▶ **Task statement**
Write out exactly the lines below that run from the one containing "Keep writing the" through the one containing "Mr, emb, n=130)", both included, with no other lines.

▶ **Entries supplied**
######

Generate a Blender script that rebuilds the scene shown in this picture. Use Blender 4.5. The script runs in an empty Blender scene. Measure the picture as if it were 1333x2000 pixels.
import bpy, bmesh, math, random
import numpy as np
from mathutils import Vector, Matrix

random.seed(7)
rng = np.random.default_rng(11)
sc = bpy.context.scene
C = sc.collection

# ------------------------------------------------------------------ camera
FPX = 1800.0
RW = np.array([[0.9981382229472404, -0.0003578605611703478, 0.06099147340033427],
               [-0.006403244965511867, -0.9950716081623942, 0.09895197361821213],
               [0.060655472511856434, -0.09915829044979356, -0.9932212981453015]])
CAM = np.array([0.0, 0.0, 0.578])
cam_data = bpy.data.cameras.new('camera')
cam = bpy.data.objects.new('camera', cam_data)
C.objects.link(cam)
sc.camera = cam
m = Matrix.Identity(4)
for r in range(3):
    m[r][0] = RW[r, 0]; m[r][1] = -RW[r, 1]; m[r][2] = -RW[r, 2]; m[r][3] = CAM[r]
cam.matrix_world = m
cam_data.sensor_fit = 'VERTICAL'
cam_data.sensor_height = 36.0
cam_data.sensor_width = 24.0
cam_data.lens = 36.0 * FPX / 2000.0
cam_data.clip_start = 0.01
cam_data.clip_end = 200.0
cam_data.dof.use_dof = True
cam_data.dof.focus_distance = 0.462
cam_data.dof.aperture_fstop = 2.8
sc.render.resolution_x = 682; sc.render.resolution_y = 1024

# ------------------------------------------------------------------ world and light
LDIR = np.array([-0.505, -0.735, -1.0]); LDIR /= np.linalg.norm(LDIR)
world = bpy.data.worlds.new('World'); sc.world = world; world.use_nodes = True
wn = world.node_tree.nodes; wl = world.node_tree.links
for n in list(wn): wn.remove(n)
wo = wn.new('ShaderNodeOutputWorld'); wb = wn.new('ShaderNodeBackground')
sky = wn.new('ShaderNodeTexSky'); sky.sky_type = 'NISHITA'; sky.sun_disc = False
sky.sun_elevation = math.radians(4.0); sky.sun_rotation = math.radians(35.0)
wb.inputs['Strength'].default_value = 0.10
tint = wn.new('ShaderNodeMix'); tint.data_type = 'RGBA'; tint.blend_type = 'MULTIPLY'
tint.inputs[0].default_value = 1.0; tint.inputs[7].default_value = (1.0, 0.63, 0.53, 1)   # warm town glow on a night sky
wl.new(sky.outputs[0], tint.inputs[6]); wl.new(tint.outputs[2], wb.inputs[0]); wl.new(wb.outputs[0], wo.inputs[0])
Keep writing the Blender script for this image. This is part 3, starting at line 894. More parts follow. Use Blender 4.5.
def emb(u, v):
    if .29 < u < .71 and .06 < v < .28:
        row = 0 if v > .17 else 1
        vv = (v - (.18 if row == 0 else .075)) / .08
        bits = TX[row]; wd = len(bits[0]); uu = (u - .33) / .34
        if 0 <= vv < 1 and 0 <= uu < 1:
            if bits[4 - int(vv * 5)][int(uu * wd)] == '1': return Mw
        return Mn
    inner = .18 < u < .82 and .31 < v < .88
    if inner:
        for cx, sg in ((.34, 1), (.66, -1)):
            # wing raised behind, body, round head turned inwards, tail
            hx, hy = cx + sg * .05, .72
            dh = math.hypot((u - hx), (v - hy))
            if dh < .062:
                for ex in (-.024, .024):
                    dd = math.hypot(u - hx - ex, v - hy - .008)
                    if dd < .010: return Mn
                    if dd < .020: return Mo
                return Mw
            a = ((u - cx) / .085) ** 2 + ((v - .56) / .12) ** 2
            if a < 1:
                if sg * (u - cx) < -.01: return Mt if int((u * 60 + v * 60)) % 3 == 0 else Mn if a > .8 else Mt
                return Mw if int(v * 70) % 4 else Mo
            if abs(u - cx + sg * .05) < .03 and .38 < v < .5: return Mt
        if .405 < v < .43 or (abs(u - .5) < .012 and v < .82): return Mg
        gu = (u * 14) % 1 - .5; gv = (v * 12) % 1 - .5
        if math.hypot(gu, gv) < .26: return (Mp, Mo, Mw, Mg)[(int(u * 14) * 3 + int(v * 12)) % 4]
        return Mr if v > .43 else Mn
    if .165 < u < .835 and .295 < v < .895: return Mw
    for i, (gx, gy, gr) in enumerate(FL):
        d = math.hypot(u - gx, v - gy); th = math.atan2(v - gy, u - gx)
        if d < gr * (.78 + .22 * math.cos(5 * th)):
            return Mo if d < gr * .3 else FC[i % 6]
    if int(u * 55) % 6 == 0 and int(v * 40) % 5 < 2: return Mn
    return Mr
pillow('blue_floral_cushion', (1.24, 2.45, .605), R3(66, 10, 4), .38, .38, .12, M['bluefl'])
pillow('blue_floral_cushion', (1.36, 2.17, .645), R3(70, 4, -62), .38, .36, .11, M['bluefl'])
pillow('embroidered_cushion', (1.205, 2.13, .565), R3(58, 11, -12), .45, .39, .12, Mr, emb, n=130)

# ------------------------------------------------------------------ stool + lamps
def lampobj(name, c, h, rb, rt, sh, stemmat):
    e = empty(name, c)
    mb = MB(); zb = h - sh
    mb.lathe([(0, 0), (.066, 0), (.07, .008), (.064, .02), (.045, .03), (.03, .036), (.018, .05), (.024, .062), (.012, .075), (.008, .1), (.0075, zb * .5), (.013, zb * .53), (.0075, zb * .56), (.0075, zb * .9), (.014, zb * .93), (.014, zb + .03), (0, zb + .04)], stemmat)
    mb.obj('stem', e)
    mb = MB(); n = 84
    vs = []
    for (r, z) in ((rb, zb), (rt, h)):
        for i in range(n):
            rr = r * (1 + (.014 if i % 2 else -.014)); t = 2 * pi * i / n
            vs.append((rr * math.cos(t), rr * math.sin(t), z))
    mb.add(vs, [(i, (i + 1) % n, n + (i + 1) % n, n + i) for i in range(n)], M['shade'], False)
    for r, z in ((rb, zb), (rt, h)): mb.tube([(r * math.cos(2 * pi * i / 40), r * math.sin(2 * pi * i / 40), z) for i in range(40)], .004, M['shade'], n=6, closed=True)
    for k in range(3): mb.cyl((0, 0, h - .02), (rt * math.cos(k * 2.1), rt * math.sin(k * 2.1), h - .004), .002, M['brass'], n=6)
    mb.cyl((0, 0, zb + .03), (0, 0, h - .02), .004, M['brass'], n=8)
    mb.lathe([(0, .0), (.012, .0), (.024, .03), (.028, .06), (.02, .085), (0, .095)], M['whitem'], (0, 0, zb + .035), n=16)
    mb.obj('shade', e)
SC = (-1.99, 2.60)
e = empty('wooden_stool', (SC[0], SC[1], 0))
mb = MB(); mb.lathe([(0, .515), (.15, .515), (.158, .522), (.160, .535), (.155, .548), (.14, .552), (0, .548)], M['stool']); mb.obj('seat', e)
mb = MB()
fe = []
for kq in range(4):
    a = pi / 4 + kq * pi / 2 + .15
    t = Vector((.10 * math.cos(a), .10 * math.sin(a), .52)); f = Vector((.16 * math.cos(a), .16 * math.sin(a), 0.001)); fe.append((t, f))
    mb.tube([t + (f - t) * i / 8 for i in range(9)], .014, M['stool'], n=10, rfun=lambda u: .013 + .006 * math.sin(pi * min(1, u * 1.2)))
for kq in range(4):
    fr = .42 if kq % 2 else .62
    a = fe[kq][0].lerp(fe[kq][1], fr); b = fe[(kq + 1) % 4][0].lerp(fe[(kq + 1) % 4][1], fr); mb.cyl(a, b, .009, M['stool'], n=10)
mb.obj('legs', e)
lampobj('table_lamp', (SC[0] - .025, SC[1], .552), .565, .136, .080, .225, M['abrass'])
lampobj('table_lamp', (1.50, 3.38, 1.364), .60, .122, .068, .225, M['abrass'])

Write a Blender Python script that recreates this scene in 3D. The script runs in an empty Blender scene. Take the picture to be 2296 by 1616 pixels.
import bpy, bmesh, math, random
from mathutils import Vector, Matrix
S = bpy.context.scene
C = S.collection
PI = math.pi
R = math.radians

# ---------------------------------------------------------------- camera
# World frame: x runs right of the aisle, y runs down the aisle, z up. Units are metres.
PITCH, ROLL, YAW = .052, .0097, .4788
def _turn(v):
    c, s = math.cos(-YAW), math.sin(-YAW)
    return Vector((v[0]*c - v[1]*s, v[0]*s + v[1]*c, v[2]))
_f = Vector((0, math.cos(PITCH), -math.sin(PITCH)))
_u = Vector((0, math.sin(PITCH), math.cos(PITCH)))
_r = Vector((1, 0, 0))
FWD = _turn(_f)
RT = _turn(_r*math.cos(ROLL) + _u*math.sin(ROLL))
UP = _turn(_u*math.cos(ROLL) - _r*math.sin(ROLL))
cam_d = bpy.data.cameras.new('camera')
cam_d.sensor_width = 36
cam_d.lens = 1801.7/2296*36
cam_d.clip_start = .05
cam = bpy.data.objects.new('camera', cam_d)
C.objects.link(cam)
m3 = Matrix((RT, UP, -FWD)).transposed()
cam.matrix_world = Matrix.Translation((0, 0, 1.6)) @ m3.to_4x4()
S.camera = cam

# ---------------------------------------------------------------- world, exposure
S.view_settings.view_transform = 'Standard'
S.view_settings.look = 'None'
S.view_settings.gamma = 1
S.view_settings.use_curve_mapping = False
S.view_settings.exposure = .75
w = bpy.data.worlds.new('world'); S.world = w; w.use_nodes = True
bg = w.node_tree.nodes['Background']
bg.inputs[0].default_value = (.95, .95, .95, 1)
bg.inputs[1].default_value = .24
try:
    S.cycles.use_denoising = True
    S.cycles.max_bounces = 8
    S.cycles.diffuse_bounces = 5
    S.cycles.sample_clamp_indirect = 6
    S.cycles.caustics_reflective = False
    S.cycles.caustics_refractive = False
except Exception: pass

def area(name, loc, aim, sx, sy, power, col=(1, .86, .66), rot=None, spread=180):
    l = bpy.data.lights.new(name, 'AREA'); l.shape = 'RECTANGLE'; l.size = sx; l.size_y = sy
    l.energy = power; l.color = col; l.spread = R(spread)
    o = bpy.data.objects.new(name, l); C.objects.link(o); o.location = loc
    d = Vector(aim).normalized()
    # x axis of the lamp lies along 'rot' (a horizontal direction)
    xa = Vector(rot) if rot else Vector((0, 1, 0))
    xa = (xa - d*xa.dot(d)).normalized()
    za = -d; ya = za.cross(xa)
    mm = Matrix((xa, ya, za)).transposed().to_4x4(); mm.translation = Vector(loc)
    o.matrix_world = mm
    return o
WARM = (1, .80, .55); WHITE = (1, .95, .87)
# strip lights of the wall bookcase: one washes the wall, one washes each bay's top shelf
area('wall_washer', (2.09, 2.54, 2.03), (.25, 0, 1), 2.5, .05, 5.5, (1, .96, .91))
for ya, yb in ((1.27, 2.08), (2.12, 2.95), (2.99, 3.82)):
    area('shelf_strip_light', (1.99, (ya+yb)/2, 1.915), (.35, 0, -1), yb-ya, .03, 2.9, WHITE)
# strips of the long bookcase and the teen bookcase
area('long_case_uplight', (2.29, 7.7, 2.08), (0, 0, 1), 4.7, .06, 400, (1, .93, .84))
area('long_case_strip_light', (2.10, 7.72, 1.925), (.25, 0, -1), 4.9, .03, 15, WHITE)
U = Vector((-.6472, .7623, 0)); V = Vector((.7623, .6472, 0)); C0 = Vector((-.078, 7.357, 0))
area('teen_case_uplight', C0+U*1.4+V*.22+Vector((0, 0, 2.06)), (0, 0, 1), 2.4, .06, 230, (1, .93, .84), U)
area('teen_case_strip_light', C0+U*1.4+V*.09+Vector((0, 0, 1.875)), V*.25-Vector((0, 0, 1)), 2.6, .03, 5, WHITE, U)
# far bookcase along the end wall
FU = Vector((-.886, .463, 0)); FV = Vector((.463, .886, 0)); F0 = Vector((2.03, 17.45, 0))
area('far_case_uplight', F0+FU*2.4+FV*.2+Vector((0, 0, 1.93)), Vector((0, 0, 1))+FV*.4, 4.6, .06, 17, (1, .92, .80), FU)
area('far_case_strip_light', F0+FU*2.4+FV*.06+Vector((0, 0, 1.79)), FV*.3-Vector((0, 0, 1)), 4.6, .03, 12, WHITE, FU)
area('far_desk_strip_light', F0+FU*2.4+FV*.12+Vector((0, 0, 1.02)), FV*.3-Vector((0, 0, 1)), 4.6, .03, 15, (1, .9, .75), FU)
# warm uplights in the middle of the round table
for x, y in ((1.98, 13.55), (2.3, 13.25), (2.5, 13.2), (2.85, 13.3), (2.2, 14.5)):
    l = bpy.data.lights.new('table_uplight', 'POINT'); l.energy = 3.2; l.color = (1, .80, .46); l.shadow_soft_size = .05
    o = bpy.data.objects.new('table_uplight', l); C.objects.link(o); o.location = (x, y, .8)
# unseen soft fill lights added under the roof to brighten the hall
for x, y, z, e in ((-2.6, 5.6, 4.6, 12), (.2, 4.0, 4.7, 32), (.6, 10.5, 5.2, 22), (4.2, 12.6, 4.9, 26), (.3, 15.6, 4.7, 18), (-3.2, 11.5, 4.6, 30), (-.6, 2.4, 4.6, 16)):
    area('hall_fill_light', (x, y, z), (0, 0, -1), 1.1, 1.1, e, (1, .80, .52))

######

▶ **Task solution**
Keep writing the Blender script for this image. This is part 3, starting at line 894. More parts follow. Use Blender 4.5.
def emb(u, v):
    if .29 < u < .71 and .06 < v < .28:
        row = 0 if v > .17 else 1
        vv = (v - (.18 if row == 0 else .075)) / .08
        bits = TX[row]; wd = len(bits[0]); uu = (u - .33) / .34
        if 0 <= vv < 1 and 0 <= uu < 1:
            if bits[4 - int(vv * 5)][int(uu * wd)] == '1': return Mw
        return Mn
    inner = .18 < u < .82 and .31 < v < .88
    if inner:
        for cx, sg in ((.34, 1), (.66, -1)):
            # wing raised behind, body, round head turned inwards, tail
            hx, hy = cx + sg * .05, .72
            dh = math.hypot((u - hx), (v - hy))
            if dh < .062:
                for ex in (-.024, .024):
                    dd = math.hypot(u - hx - ex, v - hy - .008)
                    if dd < .010: return Mn
                    if dd < .020: return Mo
                return Mw
            a = ((u - cx) / .085) ** 2 + ((v - .56) / .12) ** 2
            if a < 1:
                if sg * (u - cx) < -.01: return Mt if int((u * 60 + v * 60)) % 3 == 0 else Mn if a > .8 else Mt
                return Mw if int(v * 70) % 4 else Mo
            if abs(u - cx + sg * .05) < .03 and .38 < v < .5: return Mt
        if .405 < v < .43 or (abs(u - .5) < .012 and v < .82): return Mg
        gu = (u * 14) % 1 - .5; gv = (v * 12) % 1 - .5
        if math.hypot(gu, gv) < .26: return (Mp, Mo, Mw, Mg)[(int(u * 14) * 3 + int(v * 12)) % 4]
        return Mr if v > .43 else Mn
    if .165 < u < .835 and .295 < v < .895: return Mw
    for i, (gx, gy, gr) in enumerate(FL):
        d = math.hypot(u - gx, v - gy); th = math.atan2(v - gy, u - gx)
        if d < gr * (.78 + .22 * math.cos(5 * th)):
            return Mo if d < gr * .3 else FC[i % 6]
    if int(u * 55) % 6 == 0 and int(v * 40) % 5 < 2: return Mn
    return Mr
pillow('blue_floral_cushion', (1.24, 2.45, .605), R3(66, 10, 4), .38, .38, .12, M['bluefl'])
pillow('blue_floral_cushion', (1.36, 2.17, .645), R3(70, 4, -62), .38, .36, .11, M['bluefl'])
pillow('embroidered_cushion', (1.205, 2.13, .565), R3(58, 11, -12), .45, .39, .12, Mr, emb, n=130)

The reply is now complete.